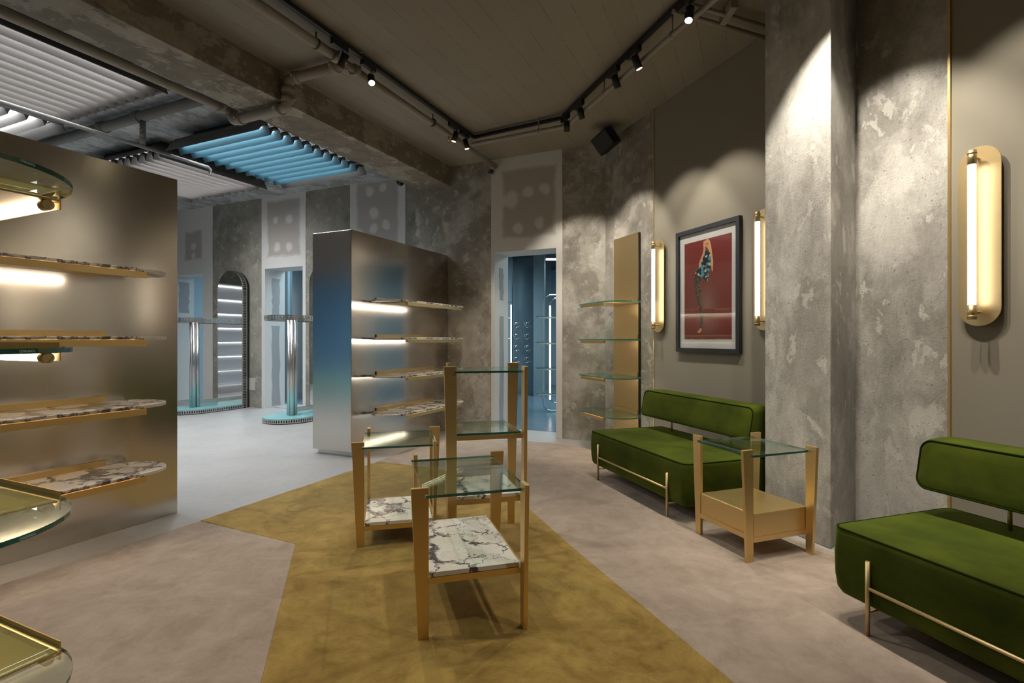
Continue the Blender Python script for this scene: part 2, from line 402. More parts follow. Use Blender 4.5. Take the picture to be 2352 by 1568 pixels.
struct(MB().prism([tuple(p[:2]) for p in (p1, p2, p3, pe, pb)], 0, ZR).bevel(.006, 2).build('wall_right_column', 'pier_con'))
# the rest of the shell, behind and beside the camera
m = MB(); m.box(-.1, .17, 1.62, 12, 0, ZL); m.box(-4.5, -.1, 1.62, 1.82, 0, ZR)
struct(m.build('wall_front', 'wall_con', rotz=TA))
struct(MB().box(-4.5, -4.3, -7, 1.7, 0, ZR).build('wall_behind', 'taupe', rotz=TA))
struct(MB().box(-.1, AF+.02, 11.6, 11.8, 0, ZL).build('wall_left', 'far_con', rotz=TA))
# back rooms
m = MB(); m.box(AF+.45, 14, 11.2, 11.4, 0, 3.3); m.box(14, 14.2, -1, 11.4, 0, 3.3); m.box(AW+.4, 14, -1, -.8, 0, 3.3); m.box(AF+.45, 14, 5.4, 5.5, 0, 3.3)
struct(m.build('wall_back_room', 'aqua_w', rotz=TA))
m = MB(); m.box(AF+T2-.01, 14.2, 4.5, 11.4, 3.25, 3.4); m.box(AW+T-.01, 14.2, -1, 4.5, 3.25, 3.4)
struct(m.build('ceiling_back_room', 'grey_metal', rotz=TA))

# ------------------------------------------------------------------ carpets
def fp(px, py): y = F*H/(py-CY); return (kpx(px)*y, y)
yel = [fp(868, 1062), fp(460, 1198), fp(678, 1252), fp(640, 1411), fp(600, 1568)]
d = (Vector(yel[4])-Vector(yel[2])).normalized(); yel[4] = tuple(Vector(yel[2])+d*3.4)
r1, r2 = Vector(fp(1310, 1255)), Vector(fp(1680, 1568)); d2 = (r2-r1).normalized()
yel += [tuple(r1+d2*3.2), tuple(r1), fp(1212, 1168), fp(1100, 1104), fp(1010, 1078), fp(955, 1071)]
yel.pop(3)
def subdiv(poly, n=5):
    out = []
    for i, p in enumerate(poly):
        q = poly[(i+1) % len(poly)]
        for k in range(n): out.append((p[0]+(q[0]-p[0])*k/n, p[1]+(q[1]-p[1])*k/n))
    return out
o = MB().prism(subdiv(yel), .001, .011).bevel(.004, 2, 60).build('carpet', 'yellow')
tag(o, 'ochre yellow star-shaped carpet under the three brass display tables', 'carpet')
pk = [fp(868, 1062), fp(905, 1045), fp(960, 1027), fp(1020, 1015), fp(1100, 1009.5), fp(1200, 1013.5), fp(1262, 1018), fp(1320, 1025), fp(1368, 1036), fp(1440, 1056)]
pr_ = [tuple((Vector(fp(1903, 1268))+C.to_2d()*s)) for s in (-.9, -.28, 0, 1.0, 2.2, 5.0)]
pr_ = [fp(1560, 1105), fp(1700, 1170), fp(1801, 1231), fp(1900, 1266)] + [tuple(Vector(fp(1903, 1268))+C.to_2d()*s+CN.to_2d()*min(.3, s*.2)) for s in (.6, 1.6, 3.0, 5.4)]
pk += pr_
pk += [tuple(ab(-2.5, -1.5)[:2]), tuple(ab(-2.5, 1.2)[:2])]
l1, l2 = Vector(fp(0, 1346)), Vector(fp(460, 1199))
dl = (l1-l2).normalized()
pkl = [tuple(l2), tuple(l2+dl*2.4)]
# right pink field (from the apex round to the yellow right edge) and left pink field
rp = pk[:-2] + [yel[4]] + yel[5:]
o = MB().prism(rp, .001, .009).build('carpet', 'pink')
tag(o, 'dusty pink carpet in front of the green sofas', 'carpet')
lb = (l2+dl*2).dot(B.to_2d())
lp = [tuple(l2), yel[2], yel[3], tuple(ab(-2.5, 1.0)[:2]), tuple(ab(-2.5, 1.58)[:2]), tuple(ab(.19, 1.58)[:2]), tuple(ab(.19, lb)[:2])]
o = MB().prism(lp, .001, .009).build('carpet', 'pink')
tag(o, 'dusty pink carpet in the left foreground below the glass shelves', 'carpet')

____

Aim: Take the listing above and restate it word for word, without its pictures.

Exercise response:
Continue the Blender Python script for this scene: part 2, from line 402. More parts follow. Use Blender 4.5. Take the picture to be 2352 by 1568 pixels.
struct(MB().prism([tuple(p[:2]) for p in (p1, p2, p3, pe, pb)], 0, ZR).bevel(.006, 2).build('wall_right_column', 'pier_con'))
# the rest of the shell, behind and beside the camera
m = MB(); m.box(-.1, .17, 1.62, 12, 0, ZL); m.box(-4.5, -.1, 1.62, 1.82, 0, ZR)
struct(m.build('wall_front', 'wall_con', rotz=TA))
struct(MB().box(-4.5, -4.3, -7, 1.7, 0, ZR).build('wall_behind', 'taupe', rotz=TA))
struct(MB().box(-.1, AF+.02, 11.6, 11.8, 0, ZL).build('wall_left', 'far_con', rotz=TA))
# back rooms
m = MB(); m.box(AF+.45, 14, 11.2, 11.4, 0, 3.3); m.box(14, 14.2, -1, 11.4, 0, 3.3); m.box(AW+.4, 14, -1, -.8, 0, 3.3); m.box(AF+.45, 14, 5.4, 5.5, 0, 3.3)
struct(m.build('wall_back_room', 'aqua_w', rotz=TA))
m = MB(); m.box(AF+T2-.01, 14.2, 4.5, 11.4, 3.25, 3.4); m.box(AW+T-.01, 14.2, -1, 4.5, 3.25, 3.4)
struct(m.build('ceiling_back_room', 'grey_metal', rotz=TA))

# ------------------------------------------------------------------ carpets
def fp(px, py): y = F*H/(py-CY); return (kpx(px)*y, y)
yel = [fp(868, 1062), fp(460, 1198), fp(678, 1252), fp(640, 1411), fp(600, 1568)]
d = (Vector(yel[4])-Vector(yel[2])).normalized(); yel[4] = tuple(Vector(yel[2])+d*3.4)
r1, r2 = Vector(fp(1310, 1255)), Vector(fp(1680, 1568)); d2 = (r2-r1).normalized()
yel += [tuple(r1+d2*3.2), tuple(r1), fp(1212, 1168), fp(1100, 1104), fp(1010, 1078), fp(955, 1071)]
yel.pop(3)
def subdiv(poly, n=5):
    out = []
    for i, p in enumerate(poly):
        q = poly[(i+1) % len(poly)]
        for k in range(n): out.append((p[0]+(q[0]-p[0])*k/n, p[1]+(q[1]-p[1])*k/n))
    return out
o = MB().prism(subdiv(yel), .001, .011).bevel(.004, 2, 60).build('carpet', 'yellow')
tag(o, 'ochre yellow star-shaped carpet under the three brass display tables', 'carpet')
pk = [fp(868, 1062), fp(905, 1045), fp(960, 1027), fp(1020, 1015), fp(1100, 1009.5), fp(1200, 1013.5), fp(1262, 1018), fp(1320, 1025), fp(1368, 1036), fp(1440, 1056)]
pr_ = [tuple((Vector(fp(1903, 1268))+C.to_2d()*s)) for s in (-.9, -.28, 0, 1.0, 2.2, 5.0)]
pr_ = [fp(1560, 1105), fp(1700, 1170), fp(1801, 1231), fp(1900, 1266)] + [tuple(Vector(fp(1903, 1268))+C.to_2d()*s+CN.to_2d()*min(.3, s*.2)) for s in (.6, 1.6, 3.0, 5.4)]
pk += pr_
pk += [tuple(ab(-2.5, -1.5)[:2]), tuple(ab(-2.5, 1.2)[:2])]
l1, l2 = Vector(fp(0, 1346)), Vector(fp(460, 1199))
dl = (l1-l2).normalized()
pkl = [tuple(l2), tuple(l2+dl*2.4)]
# right pink field (from the apex round to the yellow right edge) and left pink field
rp = pk[:-2] + [yel[4]] + yel[5:]
o = MB().prism(rp, .001, .009).build('carpet', 'pink')
tag(o, 'dusty pink carpet in front of the green sofas', 'carpet')
lb = (l2+dl*2).dot(B.to_2d())
lp = [tuple(l2), yel[2], yel[3], tuple(ab(-2.5, 1.0)[:2]), tuple(ab(-2.5, 1.58)[:2]), tuple(ab(.19, 1.58)[:2]), tuple(ab(.19, lb)[:2])]
o = MB().prism(lp, .001, .009).build('carpet', 'pink')
tag(o, 'dusty pink carpet in the left foreground below the glass shelves', 'carpet')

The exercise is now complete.